RECORDS SHOWN —
###

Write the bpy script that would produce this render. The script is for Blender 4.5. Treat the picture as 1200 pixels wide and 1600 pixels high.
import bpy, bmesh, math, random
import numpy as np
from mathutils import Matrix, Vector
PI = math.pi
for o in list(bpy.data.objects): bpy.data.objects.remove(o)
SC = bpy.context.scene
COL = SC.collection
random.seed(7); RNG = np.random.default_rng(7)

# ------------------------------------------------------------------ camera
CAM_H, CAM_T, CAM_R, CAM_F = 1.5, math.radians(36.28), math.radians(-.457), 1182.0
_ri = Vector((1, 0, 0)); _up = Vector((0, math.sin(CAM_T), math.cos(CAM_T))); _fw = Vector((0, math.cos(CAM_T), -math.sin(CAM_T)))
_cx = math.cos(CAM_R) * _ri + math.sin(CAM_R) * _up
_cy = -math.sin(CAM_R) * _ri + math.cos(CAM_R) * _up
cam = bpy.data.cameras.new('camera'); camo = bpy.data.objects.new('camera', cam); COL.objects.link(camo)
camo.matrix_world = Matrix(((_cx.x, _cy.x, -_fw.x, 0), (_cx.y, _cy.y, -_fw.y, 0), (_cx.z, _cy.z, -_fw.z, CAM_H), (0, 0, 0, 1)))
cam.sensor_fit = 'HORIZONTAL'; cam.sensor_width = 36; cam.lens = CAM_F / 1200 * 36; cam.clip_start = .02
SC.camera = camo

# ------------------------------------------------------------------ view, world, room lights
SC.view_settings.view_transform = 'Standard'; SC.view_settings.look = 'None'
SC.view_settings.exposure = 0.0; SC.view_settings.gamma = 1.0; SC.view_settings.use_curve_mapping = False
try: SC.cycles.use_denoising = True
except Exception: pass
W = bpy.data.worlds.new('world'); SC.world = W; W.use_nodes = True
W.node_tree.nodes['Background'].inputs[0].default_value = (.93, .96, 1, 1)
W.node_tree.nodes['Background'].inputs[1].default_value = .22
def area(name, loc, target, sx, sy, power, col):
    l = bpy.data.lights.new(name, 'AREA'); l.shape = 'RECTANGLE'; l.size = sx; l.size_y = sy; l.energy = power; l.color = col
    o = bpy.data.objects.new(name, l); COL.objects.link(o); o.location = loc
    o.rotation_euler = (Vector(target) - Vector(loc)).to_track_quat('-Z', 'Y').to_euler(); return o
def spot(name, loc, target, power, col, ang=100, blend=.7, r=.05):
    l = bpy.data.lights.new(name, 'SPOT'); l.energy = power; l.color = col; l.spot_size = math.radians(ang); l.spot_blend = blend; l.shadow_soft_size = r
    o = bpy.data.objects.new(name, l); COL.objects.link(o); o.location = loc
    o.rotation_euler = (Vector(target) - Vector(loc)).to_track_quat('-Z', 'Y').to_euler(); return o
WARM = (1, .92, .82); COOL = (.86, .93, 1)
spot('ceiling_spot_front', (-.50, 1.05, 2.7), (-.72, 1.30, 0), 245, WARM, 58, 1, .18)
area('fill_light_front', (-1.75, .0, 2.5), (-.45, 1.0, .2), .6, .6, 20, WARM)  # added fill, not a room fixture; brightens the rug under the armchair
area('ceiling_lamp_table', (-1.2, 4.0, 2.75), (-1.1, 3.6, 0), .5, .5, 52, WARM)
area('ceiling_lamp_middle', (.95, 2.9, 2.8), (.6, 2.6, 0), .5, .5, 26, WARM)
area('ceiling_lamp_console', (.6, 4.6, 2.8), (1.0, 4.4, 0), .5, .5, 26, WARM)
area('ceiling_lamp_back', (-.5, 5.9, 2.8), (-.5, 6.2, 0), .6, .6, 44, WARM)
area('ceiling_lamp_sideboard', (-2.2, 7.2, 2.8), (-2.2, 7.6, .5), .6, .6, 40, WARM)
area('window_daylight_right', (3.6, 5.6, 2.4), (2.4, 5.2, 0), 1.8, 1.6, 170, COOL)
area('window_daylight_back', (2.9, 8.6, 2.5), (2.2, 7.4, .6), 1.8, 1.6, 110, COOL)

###

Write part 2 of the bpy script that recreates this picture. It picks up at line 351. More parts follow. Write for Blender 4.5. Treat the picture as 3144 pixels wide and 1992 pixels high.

###

TASK — In the entries above, count each line with "script"; reply with the total only.

TASK RESPONSE — 2